Our planetary system formed out of a rotating accretion disk of gas and dust, often called the solar nebula. In the outer disk where temperatures were cold enough to harbor ices and interstellar materials, comet nuclei accreted. Yet, comets also accreted Mg-rich crystalline silicate mineral grains that formed in the hot inner disk close to the young Sun. Hence, cometary Mg-rich crystalline silicates are the touchstone for radial transport of grains that formed in the inner protoplanetary disk out to the comet-forming zone.

Mg-rich crystalline silicate minerals are the expected condensates from the "arid" canonical solar nebula, i.e., condensates from a gas of solar composition. In comparison to Mg-rich crystalline silicates, Fe-rich crystalline silicates are recently discovered in Stardust Mission return samples from comet 81P/Wild 2 and in the Deep Impact coma of comet 9P/Tempel 1. We discuss how Fe-rich crystalline silicates, as well as phyllosilicates (aqueous minerals) can form in more "humid" weather conditions (higher oxygen fugacity) than Mg-rich crystalline silicates. The inward migration of cometesimals (small icy bodies) can raise the humidity of the solar nebula and allow these more oxidized minerals to condense. By comparing the relative abundances of Mg- and Fe-rich crystalline silicates in comets with those in chondrites (asteroidal samples), and by looking at recent dating of chondrules, we derive a picture of the solar nebula as initially arid that then suffers fluctuating epochs of humid weather by 0.6 Myr to 3Myr after the formation of the first condensates.

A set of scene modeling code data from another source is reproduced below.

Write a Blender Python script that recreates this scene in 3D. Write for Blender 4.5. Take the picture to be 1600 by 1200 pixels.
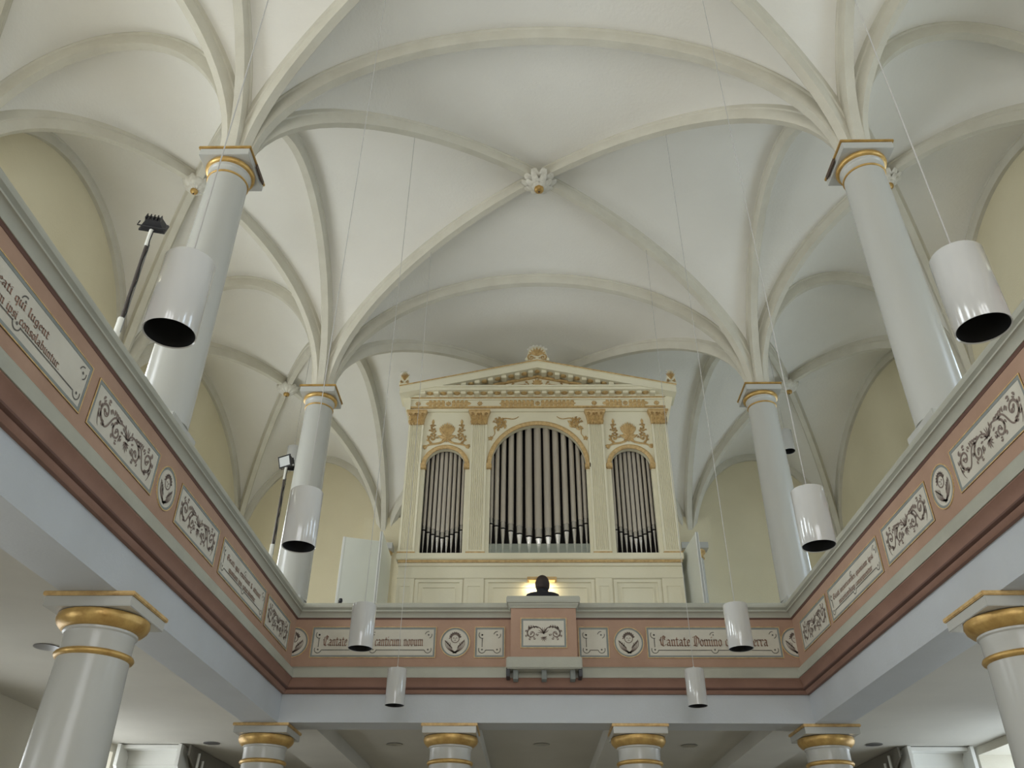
import bpy, bmesh, math, random
from math import sin, cos, pi, sqrt, radians, hypot
from mathutils import Vector, Matrix

for _o in list(bpy.data.objects):
    bpy.data.objects.remove(_o, do_unlink=True)
SC = bpy.context.scene
COL = SC.collection
random.seed(4)

# ------------------------------------------------------------------ camera
CAMX, CAMZ = -0.1893, 1.6
YAW, PITCH, ROLL, FPX = -0.0217, 0.5857, 0.0070, 1282.6
_f = Vector((sin(YAW) * cos(PITCH), cos(YAW) * cos(PITCH), sin(PITCH)))
_r = Vector((cos(YAW), -sin(YAW), 0))
_u = _r.cross(_f)
_r2 = _r * cos(ROLL) + _u * sin(ROLL)
_u2 = _u * cos(ROLL) - _r * sin(ROLL)
cam = bpy.data.cameras.new('camera')
cam.sensor_width = 36
cam.lens = FPX / 1600 * 36
cam.clip_start = .05
co = bpy.data.objects.new('camera', cam)
COL.objects.link(co)
M = Matrix((_r2, _u2, -_f)).transposed().to_4x4()
M.translation = (CAMX, 0, CAMZ)
co.matrix_world = M
SC.camera = co

# ------------------------------------------------------------------ world, exposure
W = bpy.data.worlds.new('sky')
SC.world = W
W.use_nodes = True
_bg = W.node_tree.nodes['Background']
_bg.inputs[0].default_value = (.78, .88, 1, 1)
_bg.inputs[1].default_value = 1.0
SC.view_settings.view_transform = 'Standard'
SC.view_settings.look = 'None'
SC.view_settings.gamma = 1
SC.view_settings.exposure = -0.13
SC.view_settings.use_curve_mapping = False
try:
    SC.cycles.use_denoising = True
    SC.cycles.max_bounces = 6
    SC.cycles.diffuse_bounces = 4
    SC.cycles.adaptive_threshold = .035
    SC.cycles.sample_clamp_indirect = 6
except Exception:
    pass

# layout of the church (metres): column lines, bay lines, heights
CX = 3.36                     # nave column axes at x = +-CX
AX = 6.68                     # aisle wall face above the galleries
LX = 6.35                     # aisle wall face below the galleries
YS = [-7.6, -3.05, 1.505, 6.05, 10.60, 16.95]
YN, YC, YB = 6.05, 10.60, 16.95
ZS, ZCR = 8.47, 10.81         # vault springing and crown
ZA = 3.62                     # top of lower capitals
ZF = 4.0                      # gallery floor
# windows: (y centre, width, z0, z1)
UPWIN = [(-5.3, 1.7, 5.25, 8.4), (-0.77, 1.7, 5.25, 8.4), (3.78, 1.7, 5.25, 8.4), (8.32, 1.7, 5.25, 8.4), (13.77, 1.9, 5.25, 8.4)]
LOWIN = [(-0.77, 1.7, 1.0, 3.3), (3.78, 1.7, 1.0, 3.3), (8.32, 1.7, 1.0, 3.3), (12.0, 2.1, 1.0, 3.74)]


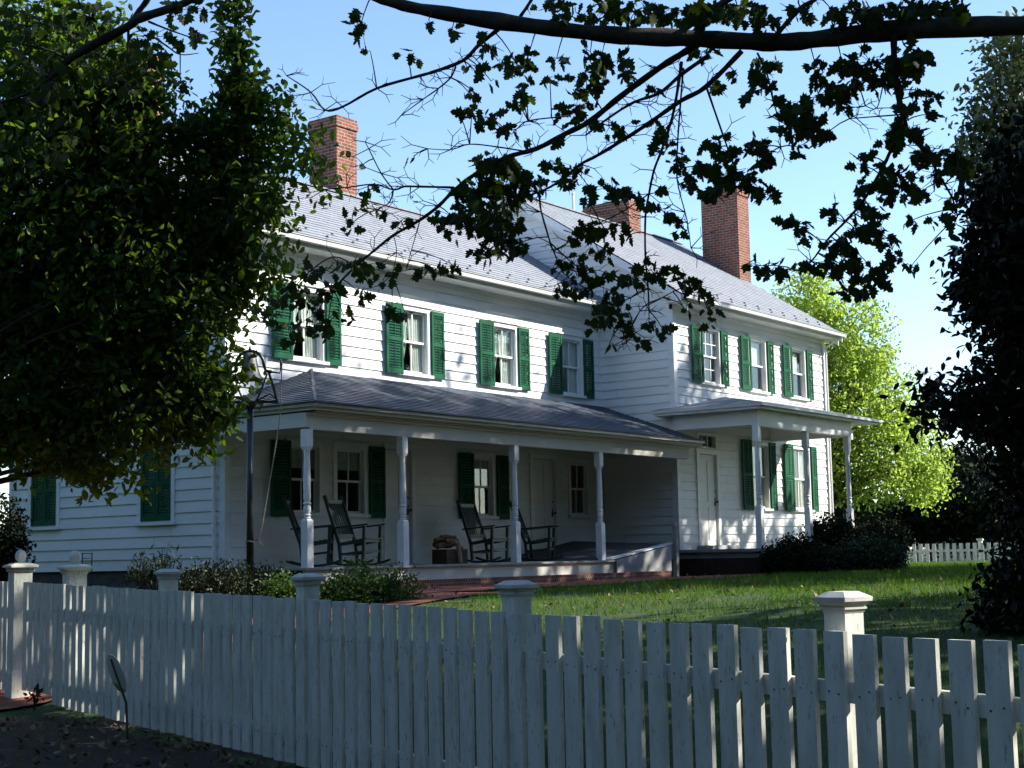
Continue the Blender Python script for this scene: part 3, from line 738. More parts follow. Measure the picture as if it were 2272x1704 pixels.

Cometary mineralogy probes the meterology of the solar nebula.

This idea that fluctuating solar nebula "weather" caused the formation of a variety of recently discovered cometary materials challenges recent assertions that cometary Fe-rich crystalline silicates, carbonates, and phyllosilicates are aqueously altered asteroidal materials (selective tiny bits of asteroids that were accreted by comets), or products of selective aqueous alteration on submicron scales in comet nuclei. Instead, if comets do not contain aqueous alteration products from asteroids, then cometary dust grains that formed in the disk are pre-accretionary with respect to asteroids. If comets contain pre-accretionary nebular grains then comets indeed probe the earliest planet-forming processes. Comets contain both the interstellar ingredients for and the products of transmutation in the inner nebula.